----- Information given

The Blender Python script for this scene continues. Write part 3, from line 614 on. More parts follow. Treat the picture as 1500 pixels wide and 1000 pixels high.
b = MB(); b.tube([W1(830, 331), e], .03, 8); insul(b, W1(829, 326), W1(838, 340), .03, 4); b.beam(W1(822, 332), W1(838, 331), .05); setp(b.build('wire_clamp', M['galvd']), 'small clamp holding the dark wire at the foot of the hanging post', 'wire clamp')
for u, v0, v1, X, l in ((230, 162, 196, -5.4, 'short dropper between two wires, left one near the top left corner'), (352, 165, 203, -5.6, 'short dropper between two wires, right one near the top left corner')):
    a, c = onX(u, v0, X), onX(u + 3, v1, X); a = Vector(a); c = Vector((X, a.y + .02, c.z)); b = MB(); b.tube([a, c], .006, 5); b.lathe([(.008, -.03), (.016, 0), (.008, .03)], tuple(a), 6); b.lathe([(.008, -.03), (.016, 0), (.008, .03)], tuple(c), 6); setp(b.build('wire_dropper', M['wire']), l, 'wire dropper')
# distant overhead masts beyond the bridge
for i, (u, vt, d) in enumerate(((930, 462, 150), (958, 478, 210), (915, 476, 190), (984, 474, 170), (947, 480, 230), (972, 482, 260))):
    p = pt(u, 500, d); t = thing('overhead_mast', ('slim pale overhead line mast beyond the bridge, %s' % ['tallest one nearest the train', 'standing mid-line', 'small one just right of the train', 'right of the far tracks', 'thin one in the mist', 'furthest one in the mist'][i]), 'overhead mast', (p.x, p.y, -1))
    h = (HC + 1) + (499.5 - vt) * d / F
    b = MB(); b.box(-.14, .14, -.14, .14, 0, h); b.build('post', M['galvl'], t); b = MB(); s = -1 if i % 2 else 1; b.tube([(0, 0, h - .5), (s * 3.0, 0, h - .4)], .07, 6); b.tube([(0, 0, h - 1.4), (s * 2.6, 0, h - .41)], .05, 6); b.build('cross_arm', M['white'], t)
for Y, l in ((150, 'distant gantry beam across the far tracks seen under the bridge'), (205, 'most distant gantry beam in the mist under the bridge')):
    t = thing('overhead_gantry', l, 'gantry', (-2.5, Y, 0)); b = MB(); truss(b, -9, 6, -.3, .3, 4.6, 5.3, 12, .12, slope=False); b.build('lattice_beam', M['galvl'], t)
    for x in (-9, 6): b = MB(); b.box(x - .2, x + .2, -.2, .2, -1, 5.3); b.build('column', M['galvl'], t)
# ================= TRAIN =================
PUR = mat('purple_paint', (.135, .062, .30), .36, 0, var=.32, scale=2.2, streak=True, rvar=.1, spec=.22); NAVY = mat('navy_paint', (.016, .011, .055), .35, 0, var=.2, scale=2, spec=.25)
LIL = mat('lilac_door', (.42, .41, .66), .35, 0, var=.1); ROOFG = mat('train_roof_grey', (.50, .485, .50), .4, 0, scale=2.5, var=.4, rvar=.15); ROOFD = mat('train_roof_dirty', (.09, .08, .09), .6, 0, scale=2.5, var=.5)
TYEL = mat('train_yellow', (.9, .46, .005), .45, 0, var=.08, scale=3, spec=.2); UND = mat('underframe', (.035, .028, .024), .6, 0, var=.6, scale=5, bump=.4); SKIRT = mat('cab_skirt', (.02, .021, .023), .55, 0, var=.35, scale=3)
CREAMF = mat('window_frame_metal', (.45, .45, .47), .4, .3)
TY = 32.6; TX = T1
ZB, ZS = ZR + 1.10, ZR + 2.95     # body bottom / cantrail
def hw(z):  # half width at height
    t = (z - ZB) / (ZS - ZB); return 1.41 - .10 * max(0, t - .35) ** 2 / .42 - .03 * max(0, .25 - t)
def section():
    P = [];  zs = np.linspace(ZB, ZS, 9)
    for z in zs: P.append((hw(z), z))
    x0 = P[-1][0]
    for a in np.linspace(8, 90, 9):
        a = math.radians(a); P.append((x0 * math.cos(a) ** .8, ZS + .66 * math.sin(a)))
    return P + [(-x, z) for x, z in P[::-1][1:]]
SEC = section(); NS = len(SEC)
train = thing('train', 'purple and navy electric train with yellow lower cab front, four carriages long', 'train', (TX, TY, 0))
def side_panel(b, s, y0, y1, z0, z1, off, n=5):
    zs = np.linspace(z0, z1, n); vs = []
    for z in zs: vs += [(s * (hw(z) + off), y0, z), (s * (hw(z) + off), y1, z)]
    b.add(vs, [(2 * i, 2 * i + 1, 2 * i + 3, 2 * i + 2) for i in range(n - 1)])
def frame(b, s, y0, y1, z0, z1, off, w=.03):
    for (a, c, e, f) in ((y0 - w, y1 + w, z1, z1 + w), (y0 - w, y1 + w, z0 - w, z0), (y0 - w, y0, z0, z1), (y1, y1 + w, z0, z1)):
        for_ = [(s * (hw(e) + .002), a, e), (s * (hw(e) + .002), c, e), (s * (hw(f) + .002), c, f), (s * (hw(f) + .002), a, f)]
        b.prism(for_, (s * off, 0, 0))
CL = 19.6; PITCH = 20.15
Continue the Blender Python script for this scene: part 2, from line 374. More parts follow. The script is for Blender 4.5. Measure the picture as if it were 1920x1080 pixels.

----------

Written instruction >> Retype the entries one by one, exactly.

Solution for this exercise >>
The Blender Python script for this scene continues. Write part 3, from line 614 on. More parts follow. Treat the picture as 1500 pixels wide and 1000 pixels high.
b = MB(); b.tube([W1(830, 331), e], .03, 8); insul(b, W1(829, 326), W1(838, 340), .03, 4); b.beam(W1(822, 332), W1(838, 331), .05); setp(b.build('wire_clamp', M['galvd']), 'small clamp holding the dark wire at the foot of the hanging post', 'wire clamp')
for u, v0, v1, X, l in ((230, 162, 196, -5.4, 'short dropper between two wires, left one near the top left corner'), (352, 165, 203, -5.6, 'short dropper between two wires, right one near the top left corner')):
    a, c = onX(u, v0, X), onX(u + 3, v1, X); a = Vector(a); c = Vector((X, a.y + .02, c.z)); b = MB(); b.tube([a, c], .006, 5); b.lathe([(.008, -.03), (.016, 0), (.008, .03)], tuple(a), 6); b.lathe([(.008, -.03), (.016, 0), (.008, .03)], tuple(c), 6); setp(b.build('wire_dropper', M['wire']), l, 'wire dropper')
# distant overhead masts beyond the bridge
for i, (u, vt, d) in enumerate(((930, 462, 150), (958, 478, 210), (915, 476, 190), (984, 474, 170), (947, 480, 230), (972, 482, 260))):
    p = pt(u, 500, d); t = thing('overhead_mast', ('slim pale overhead line mast beyond the bridge, %s' % ['tallest one nearest the train', 'standing mid-line', 'small one just right of the train', 'right of the far tracks', 'thin one in the mist', 'furthest one in the mist'][i]), 'overhead mast', (p.x, p.y, -1))
    h = (HC + 1) + (499.5 - vt) * d / F
    b = MB(); b.box(-.14, .14, -.14, .14, 0, h); b.build('post', M['galvl'], t); b = MB(); s = -1 if i % 2 else 1; b.tube([(0, 0, h - .5), (s * 3.0, 0, h - .4)], .07, 6); b.tube([(0, 0, h - 1.4), (s * 2.6, 0, h - .41)], .05, 6); b.build('cross_arm', M['white'], t)
for Y, l in ((150, 'distant gantry beam across the far tracks seen under the bridge'), (205, 'most distant gantry beam in the mist under the bridge')):
    t = thing('overhead_gantry', l, 'gantry', (-2.5, Y, 0)); b = MB(); truss(b, -9, 6, -.3, .3, 4.6, 5.3, 12, .12, slope=False); b.build('lattice_beam', M['galvl'], t)
    for x in (-9, 6): b = MB(); b.box(x - .2, x + .2, -.2, .2, -1, 5.3); b.build('column', M['galvl'], t)
# ================= TRAIN =================
PUR = mat('purple_paint', (.135, .062, .30), .36, 0, var=.32, scale=2.2, streak=True, rvar=.1, spec=.22); NAVY = mat('navy_paint', (.016, .011, .055), .35, 0, var=.2, scale=2, spec=.25)
LIL = mat('lilac_door', (.42, .41, .66), .35, 0, var=.1); ROOFG = mat('train_roof_grey', (.50, .485, .50), .4, 0, scale=2.5, var=.4, rvar=.15); ROOFD = mat('train_roof_dirty', (.09, .08, .09), .6, 0, scale=2.5, var=.5)
TYEL = mat('train_yellow', (.9, .46, .005), .45, 0, var=.08, scale=3, spec=.2); UND = mat('underframe', (.035, .028, .024), .6, 0, var=.6, scale=5, bump=.4); SKIRT = mat('cab_skirt', (.02, .021, .023), .55, 0, var=.35, scale=3)
CREAMF = mat('window_frame_metal', (.45, .45, .47), .4, .3)
TY = 32.6; TX = T1
ZB, ZS = ZR + 1.10, ZR + 2.95     # body bottom / cantrail
def hw(z):  # half width at height
    t = (z - ZB) / (ZS - ZB); return 1.41 - .10 * max(0, t - .35) ** 2 / .42 - .03 * max(0, .25 - t)
def section():
    P = [];  zs = np.linspace(ZB, ZS, 9)
    for z in zs: P.append((hw(z), z))
    x0 = P[-1][0]
    for a in np.linspace(8, 90, 9):
        a = math.radians(a); P.append((x0 * math.cos(a) ** .8, ZS + .66 * math.sin(a)))
    return P + [(-x, z) for x, z in P[::-1][1:]]
SEC = section(); NS = len(SEC)
train = thing('train', 'purple and navy electric train with yellow lower cab front, four carriages long', 'train', (TX, TY, 0))
def side_panel(b, s, y0, y1, z0, z1, off, n=5):
    zs = np.linspace(z0, z1, n); vs = []
    for z in zs: vs += [(s * (hw(z) + off), y0, z), (s * (hw(z) + off), y1, z)]
    b.add(vs, [(2 * i, 2 * i + 1, 2 * i + 3, 2 * i + 2) for i in range(n - 1)])
def frame(b, s, y0, y1, z0, z1, off, w=.03):
    for (a, c, e, f) in ((y0 - w, y1 + w, z1, z1 + w), (y0 - w, y1 + w, z0 - w, z0), (y0 - w, y0, z0, z1), (y1, y1 + w, z0, z1)):
        for_ = [(s * (hw(e) + .002), a, e), (s * (hw(e) + .002), c, e), (s * (hw(f) + .002), c, f), (s * (hw(f) + .002), a, f)]
        b.prism(for_, (s * off, 0, 0))
CL = 19.6; PITCH = 20.15
Continue the Blender Python script for this scene: part 2, from line 374. More parts follow. The script is for Blender 4.5. Measure the picture as if it were 1920x1080 pixels.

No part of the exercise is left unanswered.